Iron Mountain ski jump

Iron Mountain ski jump

Thursday, April 26, 2018

THE BASSOON TEST [R, 4-26-18]


CHRIST IN WINTER: Reflections on Faith & Life for the Years of Winter…

Nancy came home with Helen after H2O aerobics at the Y for coffee. She is retired now, but was a professional musician and educator. She was much impressed when she learned I was a bassoonist back in the day, even “primary” bassoonist in our high school orchestra, as I knew she would be, because music pros are always in awe of bassoonists.

I avoided having to say that I was the worst bassoonist in the history of “the ill wind that nobody blows good,” and that I was “primary” only because Carolyn Waller had graduated and that Peggy Hunt, the new recruit, was only just switching over from clarinet and had not yet mastered the bass clef, by telling her of how I bought my reeds at Troutman’s Drug Store.
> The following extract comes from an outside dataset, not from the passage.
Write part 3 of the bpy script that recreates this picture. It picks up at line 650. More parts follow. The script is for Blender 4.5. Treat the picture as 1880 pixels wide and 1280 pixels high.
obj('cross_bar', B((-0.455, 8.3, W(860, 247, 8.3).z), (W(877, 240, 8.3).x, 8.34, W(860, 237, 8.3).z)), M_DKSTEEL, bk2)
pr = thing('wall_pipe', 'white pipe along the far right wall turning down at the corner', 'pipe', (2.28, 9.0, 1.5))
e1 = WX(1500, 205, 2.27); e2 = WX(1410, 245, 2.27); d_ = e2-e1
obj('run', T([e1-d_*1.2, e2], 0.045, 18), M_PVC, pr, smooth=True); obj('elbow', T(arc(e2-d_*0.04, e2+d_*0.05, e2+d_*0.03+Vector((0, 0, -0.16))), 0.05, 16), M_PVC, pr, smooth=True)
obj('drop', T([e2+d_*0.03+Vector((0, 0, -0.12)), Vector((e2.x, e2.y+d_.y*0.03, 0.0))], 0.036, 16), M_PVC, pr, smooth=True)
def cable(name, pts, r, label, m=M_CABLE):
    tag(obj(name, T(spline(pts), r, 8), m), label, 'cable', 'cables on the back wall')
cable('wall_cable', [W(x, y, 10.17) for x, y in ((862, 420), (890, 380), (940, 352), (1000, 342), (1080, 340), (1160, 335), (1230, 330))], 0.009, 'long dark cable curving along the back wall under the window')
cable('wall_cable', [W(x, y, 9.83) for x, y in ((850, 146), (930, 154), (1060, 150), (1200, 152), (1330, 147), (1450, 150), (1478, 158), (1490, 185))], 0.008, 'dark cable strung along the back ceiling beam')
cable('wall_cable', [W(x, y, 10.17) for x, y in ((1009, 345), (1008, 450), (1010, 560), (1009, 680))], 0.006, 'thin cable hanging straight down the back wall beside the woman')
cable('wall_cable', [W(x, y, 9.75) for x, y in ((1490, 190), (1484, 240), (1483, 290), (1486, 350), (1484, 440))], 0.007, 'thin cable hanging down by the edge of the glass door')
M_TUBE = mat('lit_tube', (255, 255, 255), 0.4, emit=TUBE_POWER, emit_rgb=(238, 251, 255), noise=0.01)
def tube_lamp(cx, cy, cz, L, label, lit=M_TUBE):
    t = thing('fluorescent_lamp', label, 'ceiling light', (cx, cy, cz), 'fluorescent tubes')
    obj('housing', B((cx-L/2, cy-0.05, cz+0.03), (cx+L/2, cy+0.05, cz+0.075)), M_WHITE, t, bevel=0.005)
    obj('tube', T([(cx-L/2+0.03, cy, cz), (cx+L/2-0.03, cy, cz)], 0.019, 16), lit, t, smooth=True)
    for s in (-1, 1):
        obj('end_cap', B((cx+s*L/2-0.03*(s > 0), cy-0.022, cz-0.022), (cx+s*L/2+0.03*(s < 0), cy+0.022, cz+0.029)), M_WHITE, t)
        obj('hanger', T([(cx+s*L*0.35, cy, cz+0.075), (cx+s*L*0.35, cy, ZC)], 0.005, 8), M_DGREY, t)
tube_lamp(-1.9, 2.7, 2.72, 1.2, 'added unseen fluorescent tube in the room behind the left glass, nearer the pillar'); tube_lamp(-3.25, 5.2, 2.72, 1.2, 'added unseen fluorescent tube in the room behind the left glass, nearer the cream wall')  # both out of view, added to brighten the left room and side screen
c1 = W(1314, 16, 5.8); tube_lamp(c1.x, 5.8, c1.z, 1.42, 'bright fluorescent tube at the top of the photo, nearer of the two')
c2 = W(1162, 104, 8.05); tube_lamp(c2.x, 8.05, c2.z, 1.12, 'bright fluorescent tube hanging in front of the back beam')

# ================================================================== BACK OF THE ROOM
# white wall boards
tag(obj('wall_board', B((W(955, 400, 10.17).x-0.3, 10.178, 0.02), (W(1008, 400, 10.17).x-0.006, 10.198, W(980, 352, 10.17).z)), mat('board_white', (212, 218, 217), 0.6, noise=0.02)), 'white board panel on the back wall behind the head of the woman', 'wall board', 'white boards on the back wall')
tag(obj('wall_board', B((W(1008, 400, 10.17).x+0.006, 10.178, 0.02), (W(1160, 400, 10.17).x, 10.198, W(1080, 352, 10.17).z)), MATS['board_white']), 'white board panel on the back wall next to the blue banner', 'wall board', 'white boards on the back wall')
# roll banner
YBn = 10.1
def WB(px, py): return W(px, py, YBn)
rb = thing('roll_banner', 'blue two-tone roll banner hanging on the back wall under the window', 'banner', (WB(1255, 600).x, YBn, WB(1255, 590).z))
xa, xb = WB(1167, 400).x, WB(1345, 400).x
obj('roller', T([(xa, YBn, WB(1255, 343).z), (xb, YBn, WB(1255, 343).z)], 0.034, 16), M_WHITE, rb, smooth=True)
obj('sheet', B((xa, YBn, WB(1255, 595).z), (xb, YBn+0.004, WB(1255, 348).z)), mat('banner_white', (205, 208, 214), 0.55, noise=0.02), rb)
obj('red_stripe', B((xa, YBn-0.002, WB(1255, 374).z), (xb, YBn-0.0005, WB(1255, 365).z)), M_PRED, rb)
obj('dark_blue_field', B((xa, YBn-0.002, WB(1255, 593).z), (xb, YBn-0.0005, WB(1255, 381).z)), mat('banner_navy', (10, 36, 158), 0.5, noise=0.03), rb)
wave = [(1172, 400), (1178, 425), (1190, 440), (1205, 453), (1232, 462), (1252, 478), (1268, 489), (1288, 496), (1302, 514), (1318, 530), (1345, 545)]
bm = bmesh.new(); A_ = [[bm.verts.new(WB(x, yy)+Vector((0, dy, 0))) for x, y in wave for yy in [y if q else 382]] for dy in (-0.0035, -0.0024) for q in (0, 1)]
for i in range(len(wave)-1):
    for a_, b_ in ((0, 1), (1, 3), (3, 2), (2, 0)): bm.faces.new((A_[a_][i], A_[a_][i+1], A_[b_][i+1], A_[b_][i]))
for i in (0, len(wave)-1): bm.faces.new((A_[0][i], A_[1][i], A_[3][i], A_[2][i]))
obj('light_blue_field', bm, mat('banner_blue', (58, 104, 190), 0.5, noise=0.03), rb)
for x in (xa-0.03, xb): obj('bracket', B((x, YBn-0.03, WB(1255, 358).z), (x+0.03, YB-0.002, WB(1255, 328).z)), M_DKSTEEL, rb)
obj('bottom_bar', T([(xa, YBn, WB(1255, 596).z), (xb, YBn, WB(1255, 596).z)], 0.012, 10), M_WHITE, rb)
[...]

Nancy was astounded at the idea of being able to buy a bassoon reed at a drug store.

She recognized the name of Oakland City, my home town, so she knew it was a small town even back when I played bassoon there in the early 1950s. I gave her a little history, of how a couple of Oakland City boys had played in Sousa’s band, in which the brother of Meredith Willson, the creator of the best Broadway musical ever, played bassoon, while Meredith himself played piccolo, and so the town thought of itself more as a music town than a sports town, even though the Cincinnati Reds Hall of Fame centerfielder, Edd Roush, whose twin brother, Fred, was one of my boyhood baseball coaches, was also from Oakland City, and so Mr. Troutman stocked reeds for every instrument in his drug store, even bassoons and oboes as well as the more popular clarinets and saxophones, which was right across Main Street from our other drug store, because OC had two not only of drug stores but every other kind of store in those days, not because it was really profitable for Mr. Troutman to take up store space with bassoon reeds, although they were small and took up only one little drawer of the dozens of little drawers in the huge cabinet behind his counter, but because small town businessmen then thought it was their duty to be good citizens of the town, and to help the school have a good band, and help poor kids get to be in the band, since bassoons were so expensive that the school had to buy them and thus the poorest kids got to play the most expensive instruments because they could not afford a cheaper instrument, and not just make as much profit as possible.

He did make some profit from those reeds, because they cost a whole two dollars, which was still a good deal for a poor kid, since a $2.00 reed was a lot less than a whole instrument would cost, and I always made sure I had $2.15 from my job at Moe’s Groceries, Gas, & Auto Repair [1] when I bought one, so that I could also have a chocolate soda or root beer float at the old-fashioned, marble-topped, mirror-backed soda fountain which was also a fixture of the store, which also served as the regional and interstate bus terminal.

In the public service spirit of Mr. Troutman, this CIW was a dementia/Alzheimer’s test, to see if you could keep going through all those commas. Congratulations; you passed.

JRMcF
johnrobertmcfarland@gmail.com

I tweet occasionally as yooper1721.

1] Moe later ran for county sheriff and won, even though he had no law enforcement experience, because in a place like Gibson County, the main qualification for sheriff is knowing who the perpetrator of a crime is even before the crime is perpetrated.